“Orang tua selalu menginginkan anaknya bahagia”. Begitulah salah satu kalimat ibu ketika kami berbincang melalui telepon beberapa hari lalu. Diam-diam nafas ini seperti berhenti, lalu hening seketika dalam beberapa saat. Saya dan ibu memang tak pandai mengungkap rasa dengan kata, tapi hati kami terpaut melalui doa-doa yang selalu diijabah Ilahi. Berupa permohonan kesehatan masing-masing, kesempatan untuk hidup, dan Insya Allah doa untuk bertemu di Surga-Nya kelak. Lima belas tahun hidup di bawah atap yang sama dan hampir lima belas tahun juga hidup diperantauan adalah waktu yang lebih dari cukup untuk melatih diri tentang jarak dan kuatnya ikatan batin ibu dan anak. Bukankah sejauh apapun jarak, yang ditakdirkan bersama akan bersama? Pun juga merantau, sejauh apapun pergi, bukankah tempat kembali adalah keridhoaan hati seorang ibu?

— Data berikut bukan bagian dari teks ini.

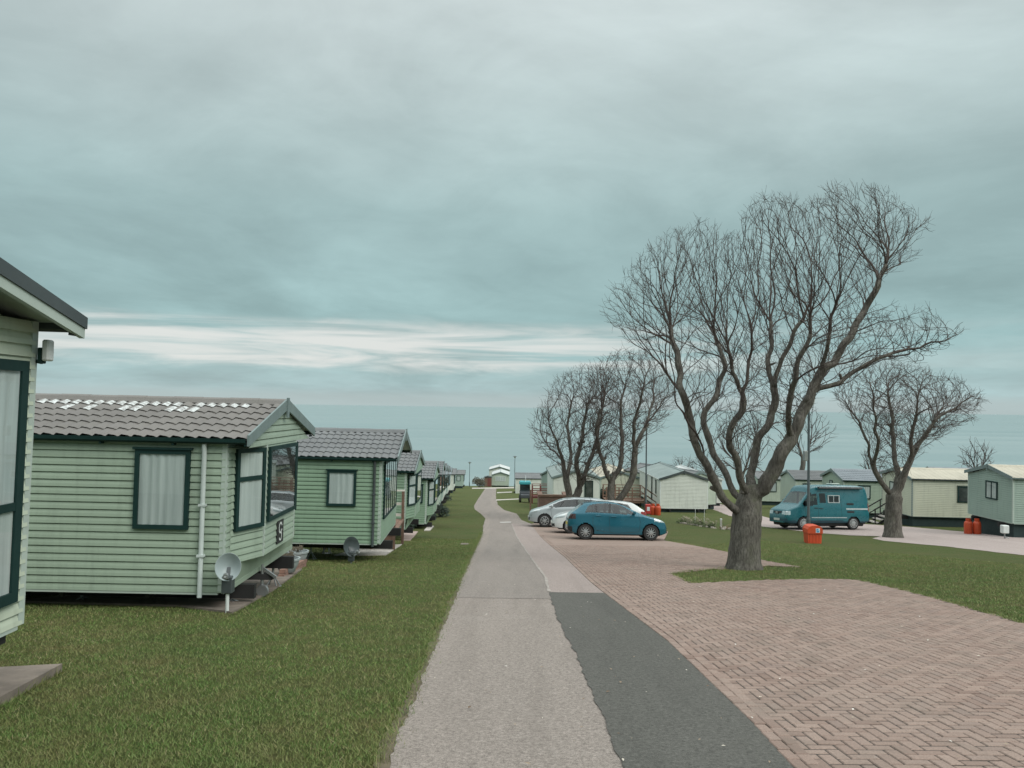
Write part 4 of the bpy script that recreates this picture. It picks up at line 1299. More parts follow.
    # seams: door gaps
    for side in (1, -1):
        for pl in S['seams']:
            mb = MB()
            pts = []
            for (a, b), (c, d) in zip(pl, pl[1:]):
                for q in range(8): pts.append((a + (c - a) * q / 8, b + (d - b) * q / 8))
            pts.append(pl[-1])
            mb.tube([(x, side * (surf_y(x, z) - .001), z) for x, z in pts], .006, 4)
            mb.build('door_gap', BLACKPL, T)
        for x, z in S['handles']:
            mb = MB(); y = surf_y(x, z); mb.box((x - .10, min(side * (y - .01), side * (y + .03)), z - .015), (x + .10, max(side * (y - .01), side * (y + .03)), z + .018), .008)
            mb.build('door_handle', S.get('handle_mat', body_mat), T)
        x, z = S['mirror']; y = surf_y(x, z)
        mb = MB(); sz = S.get('mirror_s', (.11, .20, .14))
        mb.box((x - sz[0] / 2, min(side * (y + .02), side * (y + .02 + sz[1])), z), (x + sz[0] / 2, max(side * (y + .02), side * (y + .02 + sz[1])), z + sz[2]), .035)
        mb.bar((x, side * (y - .03), z + .02), (x, side * (y + .06), z + .03), .05, .04)
        mb.build('mirror', S.get('mirror_mat', body_mat), T, smooth=True)
        for wx in wheels:
            yo = S['hw'] - S.get('wheel_in', .045); tw = .20
            mb = MB(); y = side * (yo - tw / 2)
            r_ = wr; rr = wr * S.get('rim', .66)
            mb.lathe([(rr, -tw / 2), (r_ * .93, -tw / 2), (r_, -tw * .32), (r_, tw * .32), (r_ * .93, tw / 2), (rr, tw / 2), (rr, tw * .3), (rr, -tw * .3), (rr, -tw / 2)], 32, 'y', (wx, y, wr), False)
            W_ = mb.build('wheel', RUBBER, T, smooth=True)
            mb = MB(); fy = side * (yo - .012)
            mb.lathe([(rr * .99, 0), (rr * .99, .03), (rr * .90, .034), (rr * .88, .0)], 32, 'y', (wx, fy - (.015 if side > 0 else .02), wr), False)
            ns = S.get('spokes', 8)
            for k in range(ns):
                a = 2 * math.pi * (k + .25) / ns
                ca, sa = math.cos(a), math.sin(a); wd = S.get('spoke_w', .5) * math.pi * rr / ns
                c0, c1 = (wx + ca * rr * .15, wr + sa * rr * .15), (wx + ca * rr * .93, wr + sa * rr * .93)
                mb.bar((c0[0], fy, c0[1]), (c1[0], fy - side * .012, c1[1]), .02, wd, up=(-sa, 0, ca))
            mb.lathe([(0, -.018), (rr * .22, -.018), (rr * .25, 0), (rr * .22, .02), (0, .022)], 16, 'y', (wx, fy, wr))
            mb.build('rim', RIMS, W_)
            mb = MB(); mb.lathe([(0, -.01), (rr * .9, -.01), (rr * .9, .01), (0, .01)], 20, 'y', (wx, side * (yo - .07), wr)); mb.build('brake_disc', BLACKSTEEL, W_)
            # dark arch lining
            mb = MB()
            n = 20; R_ = wr + .05
            vs = []
            for k in range(n + 1):
                a = math.pi * k / n - .12 + .24 * k / n * 0
                for yy in (yo - .03, yo - .34): vs.append((wx + math.cos(a) * R_, side * yy, wr + math.sin(a) * R_))
            mb.add(vs, [(2 * k, 2 * k + 2, 2 * k + 3, 2 * k + 1) for k in range(n)])
            vs = [(wx, side * (yo - .33), wr)] + [(wx + math.cos(math.pi * k / n) * R_, side * (yo - .33), wr + math.sin(math.pi * k / n) * R_) for k in range(n + 1)]
            mb.add(vs, [(0, k + 1, k + 2) for k in range(n)])
            mb.build('wheel_arch', BLACKPL, T)
    return T, surf_y
def flip(poly, L): return poly
# small hatchback, 3.95 m
def hatch(label, loc, rz, tilt, body, kind='small', group=None):
    if kind == 'small':
        S = dict(top=[(-1.97, .42), (-1.955, .85), (-1.86, 1.02), (-1.74, 1.10), (-1.42, 1.375), (-1.25, 1.455), (-.65, 1.50), (-.12, 1.475), (.24, 1.37), (.92, 1.03), (1.18, .945), (1.62, .835), (1.84, .73), (1.93, .58), (1.955, .40)],
                 bottom=[(-1.97, .36), (-1.7, .24), (-1.2, .18), (1.2, .18), (1.7, .20), (1.95, .28)],
                 belt=[(-1.97, .99), (-1.0, 1.005), (.2, .95), (1.0, .90), (1.95, .70)],
                 width=[(-1.97, .60), (-1.93, .74), (-1.75, .82), (-1.3, .868), (0, .862), (1.25, .868), (1.65, .81), (1.85, .70), (1.955, .54)],
                 wheels=(-1.28, 1.28), wheel_r=.305, hw=.868, belt_z=.97, cabin=(-1.35, .75), seats=(-.75, .05), spokes=10, spoke_w=.55)
        side = [(-1.30, 1.045), (-1.18, 1.30), (-.95, 1.385), (-.45, 1.425), (-.12, 1.40), (.16, 1.32), (.72, 1.03), (.5, 1.00), (-.6, 1.025)]
        bp = [(-.42, .95), (-.34, 1.45), (-.26, 1.45), (-.30, .95)]
        regs = [('window', lambda x, y, z: in2(side, x, z) and not in2(bp, x, z) and not in2([(-.84, .9), (-.92, 1.5), (-.88, 1.5), (-.80, .9)], x, z) and y > .42),
                ('trim', lambda x, y, z: in2(side, x, z) and y > .42),
                ('windscreen', lambda x, y, z: .05 < x < .89 and z > 1.02 and y < .60 - max(0, z - 1.02) * .15 and z > interp(S['top'], x) - .10),
                ('rear_window', lambda x, y, z: -1.80 < x < -1.42 and z > 1.09 and y < .55 and z > interp(S['top'], x) - .12),
                ('taillight', lambda x, y, z: x < -1.66 and .80 < z < 1.0),
                ('headlight', lambda x, y, z: 1.42 < x < 1.90 and y > .46 and .68 + (1.9 - x) * .12 < z < .80 + (1.9 - x) * .22),
                ('bumper', lambda x, y, z: (z < .245) or (x < -1.80 and z < .52) or (x > 1.80 and z < .44 and y < .6)),
                ('roof_trim', lambda x, y, z: -1.52 < x < -1.36 and z > 1.32 and y < .6)]
        S.update(regions=regs, sided=('window', 'headlight', 'taillight', 'trim'), mirror=(.62, 1.0), mirror_mat=body,
                 seams=[[(.80, .98), (.86, .7), (.80, .34), (.0, .27), (-.33, .30), (-.36, .95)], [(-.36, .30), (-.86, .38), (-1.0, .62), (-.98, .98)]], handles=[(-.18, .90), (-.78, .93)])
    elif kind == 'mpv':
        S = dict(top=[(-2.15, .42), (-2.13, .9), (-2.06, 1.12), (-1.9, 1.36), (-1.62, 1.56), (-1.0, 1.63), (-.2, 1.645), (.35, 1.58), (.75, 1.42), (1.30, 1.10), (1.50, 1.01), (1.85, .90), (2.03, .78), (2.12, .58), (2.14, .40)],
                 bottom=[(-2.15, .36), (-1.8, .24), (-1.2, .19), (1.2, .19), (1.8, .21), (2.14, .30)],
                 belt=[(-2.15, 1.05), (-1.0, 1.06), (.2, 1.02), (1.2, .97), (2.14, .74)],
                 width=[(-2.15, .64), (-2.08, .80), (-1.8, .89), (0, .90), (1.4, .895), (1.8, .83), (2.02, .70), (2.14, .54)],
                 wheels=(-1.36, 1.34), wheel_r=.32, hw=.90, belt_z=1.03, cabin=(-1.6, 1.0), seats=(-.9, .1), spokes=8, spoke_w=.42)
        side = [(-1.72, 1.12), (-1.55, 1.40), (-1.2, 1.50), (-.3, 1.545), (.3, 1.50), (.62, 1.38), (1.18, 1.06), (.8, 1.05), (-.6, 1.09)]
        regs = [('window', lambda x, y, z: in2(side, x, z) and not (-.36 < x - (z - 1) * .1 < -.24) and not (-1.16 < x < -1.08) and not (.56 < x + (z - 1.05) * .5 < .64) and y > .42),
                ('trim', lambda x, y, z: in2(side, x, z) and y > .42),
                ('windscreen', lambda x, y, z: .46 < x < 1.27 and z > 1.08 and y < .64 - max(0, z - 1.08) * .15 and z > interp(S['top'], x) - .10),
                ('rear_window', lambda x, y, z: -2.02 < x < -1.68 and z > 1.14 and y < .58 and z > interp(S['top'], x) - .12),
                ('taillight', lambda x, y, z: x < -1.86 and .86 < z < 1.14 and y > .5),
                ('headlight', lambda x, y, z: 1.60 < x < 2.09 and y > .46 and .70 + (2.1 - x) * .10 < z < .82 + (2.1 - x) * .22),
                ('bumper', lambda x, y, z: (z < .25) or (x > 2.0 and .34 < z < .48 and y < .62))]
        S.update(regions=regs, sided=('window', 'headlight', 'taillight', 'trim'), mirror=(.98, 1.04), mirror_mat=body, tail=REDLENS,
                 seams=[[(1.05, 1.0), (1.0, .6), (.92, .34), (0, .28), (-.30, .32), (-.30, 1.04)], [(-.30, .32), (-.95, .38), (-1.12, .7), (-1.14, 1.06)]], handles=[(-.12, .96), (-.92, .98)])
    else:
        S = dict(top=[(-2.13, .42), (-2.11, .85), (-2.02, 1.02), (-1.92, 1.10), (-1.55, 1.36), (-1.3, 1.42), (-.5, 1.47), (.10, 1.45), (.5, 1.34), (1.10, 1.00), (1.35, .94), (1.80, .82), (2.0, .70), (2.09, .54), (2.11, .38)],
                 bottom=[(-2.13, .36), (-1.8, .24), (-1.2, .18), (1.2, .18), (1.8, .20), (2.11, .28)],
                 belt=[(-2.13, .98), (-1.0, .99), (.2, .94), (1.1, .89), (2.11, .66)],
                 width=[(-2.13, .62), (-2.06, .78), (-1.8, .86), (0, .88), (1.4, .875), (1.8, .80), (2.0, .68), (2.11, .50)],
                 wheels=(-1.3, 1.3), wheel_r=.31, hw=.88, belt_z=.96, cabin=(-1.45, .8), seats=(-.8, .05), spokes=5, spoke_w=.4)
        side = [(-1.45, 1.04), (-1.25, 1.28), (-.9, 1.36), (-.4, 1.39), (.05, 1.37), (.40, 1.29), (.95, .99), (.6, .97), (-.6, 1.01)]
        regs = [('window', lambda x, y, z: in2(side, x, z) and not (-.36 < x < -.26) and y > .42),
                ('trim', lambda x, y, z: in2(side, x, z) and y > .42),
                ('windscreen', lambda x, y, z: .26 < x < 1.08 and z > .99 and y < .61 - max(0, z - 1.02) * .15 and z > interp(S['top'], x) - .10),
                ('rear_window', lambda x, y, z: -1.95 < x < -1.55 and z > 1.07 and y < .56 and z > interp(S['top'], x) - .12),
                ('taillight', lambda x, y, z: x < -1.82 and .80 < z < 1.0 and y > .45),
                ('headlight', lambda x, y, z: 1.55 < x < 2.06 and y > .46 and .64 + (2.05 - x) * .10 < z < .75 + (2.05 - x) * .20),
                ('bumper', lambda x, y, z: (z < .245) or (x > 1.94 and .30 < z < .42 and y < .66))]
        S.update(regions=regs, sided=('window', 'headlight', 'taillight', 'trim'), mirror=(.72, .98), mirror_mat=body, tail=REDLENS,
                 seams=[[(.86, .96), (.90, .6), (.82, .34), (0, .27), (-.32, .30), (-.32, .96)], [(-.32, .30), (-.9, .38), (-1.05, .65), (-1.05, .98)]], handles=[(-.15, .90), (-.85, .92)])
    if kind == 'mpv':
        f_ = lambda z: z if z < .6 else .6 + (z - .6) * .84
        inv = lambda z: z if z < .6 else .6 + (z - .6) / .84
        for kk_ in ('top', 'belt'): S[kk_] = [(a, f_(b)) for a, b in S[kk_]]
        top_ = S['top']
        S['regions'] = [(nm, (lambda fn: lambda x, y, z: fn(x, y, inv(z)))(fn)) for nm, fn in S['regions'] if nm not in ('windscreen', 'rear_window')]
        S['regions'] += [('windscreen', lambda x, y, z: .46 < x < 1.27 and z > f_(1.08) and y < .62 and z > interp(top_, x) - .09), ('rear_window', lambda x, y, z: -2.02 < x < -1.68 and z > f_(1.14) and y < .58 and z > interp(top_, x) - .11)]
        S['seams'] = [[(a, f_(b)) for a, b in l] for l in S['seams']]; S['handles'] = [(a, f_(b)) for a, b in S['handles']]
        S['mirror'] = (S['mirror'][0], f_(S['mirror'][1])); S['belt_z'] = f_(S['belt_z'])
    T, sy = vehicle('parked_car', label, 'car', loc, rz, tilt, S, body, group)
    # number plate and badge strip
    mb = MB(); xf_ = S['top'][-1][0]; xr_ = S['top'][0][0]
    mb.box((xf_ - .02, -.26, .40), (xf_ + .012, .26, .51)); mb.build('number_plate', plain('plate_white', (.6, .62, .58), .4, bump=0), T)
    mb = MB(); mb.box((xr_ - .012, -.26, .56), (xr_ + .03, .26, .67)); mb.build('number_plate', plain('plate_yellow', (.58, .48, .08), .4, bump=0), T)
    mb = MB(); z = interp(S['top'], -.9) - .01
    mb.tube([(-.95, 0, z), (-1.02, 0, z + .12), (-1.10, 0, z + .22)], .008, 5); mb.build('aerial', BLACKPL, T)
    return T
def on_ground(x, y, dz=.024): return Vector((x, y, G(y) + dz))
tl = lambda y: math.atan(-slope(y))
PK = 'cars parked side by side on the block paving'
hatch('teal blue hatchback, nearest of the parked cars, its nose to the right', on_ground(4.24, 30.6 + .45), 0, tl(31), BLUECAR, 'small', PK)
hatch('white hatchback mostly hidden behind the teal blue one, nose to the left', on_ground(1.86 + 2.12, 35.0), R(180), tl(35), WHITECAR, 'mid', PK)
hatch('silver people carrier at the far left of the parked cars, nose toward the road', on_ground(.92 + 2.14, 39.2), R(180), tl(39), SILVER, 'mpv', PK)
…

Jika ditanya soal ridho, kira-kira hati siapakah yang akan kamu menangkan pertama kali dalam hidupmu? Banyak yang menjawab ingin memenangkan hati orang tuanya namun fakta yang terjadi adalah sebaliknya. Kebanyakan anak justru hanya memenangkan hatinya sendiri dan meminta orang lain untuk mengalah. Padahal yang terjadi pada orang tua adalah sebaliknya, selalu ingin memberikan yang terbaik untuk anaknya, selalu berusaha ridho agar anaknya bahagia, agar anaknya tidak sengsara. Ah ya, kita manusia, kadang-kadang lupa pada rahim siapa kita dititipkan, lewat buaian siapa kami dibesarkan, dari tetesan keringat siapa kita bisa melewati hari demi hari takdir hidup Ilahi. Manusia, manusia, manusia, memang tempatnya hilaf dan lupa. Tapi bukankah kasih sayang orang tua tidak pernah berkurang sedikitpun?.
Mari menangkan hati Ibumu, karena sungguh merekalah sumber kebahagiaan itu. Ridho Allah adalah ridho orang tua. Bukankah memang hidup adalah soal membuat hati manusia berbahagia. Bukankah memang hidup adalah untuk bermanfaat untuk orang lain? Mari memulai bahagia dengan membuat bahagia hati orang tuamu, hati ibumu. Sangat sering kita temui, banyak yang menebar kebaikan pada orang kebanyakan tapi lupa memberi kabar pada orang tuanya. Banyak kita temui orang-orang yang “terlihat sholih dengan ibadahnya” namun menyakiti hati ibunya. Padahal Rasulullah telah mengisyaratkan untuk memuliakan ibumu, ibumu, ibumu.
Lalu pada akhirnya, jika berbahagia dalam jarak berdekatan dengannya masih belum bisa kamu lakukan, ada cara lain yang juga dapat melegakan hatinya. Teleponlah ibumu, sampaikan apa saja, berceritalah tentang hidupmu, sunggu cerita itu adalah penawar rasa rindu. Berbahagia itu mudah, bukan semata-mata soal materi melimpah, tapi bercerita dengan ibumu tentang renyahnya hidup itu sudah lebih dari cukup untuk saling membahagiakan. Bukan begitu? Heheh, ya begitu bukan? *Anyway, kelak bukan hanya hati ibumu yang perlu kamu menangkan, tapi juga ibu suamimu. Karena Ibunya adalah ibumu.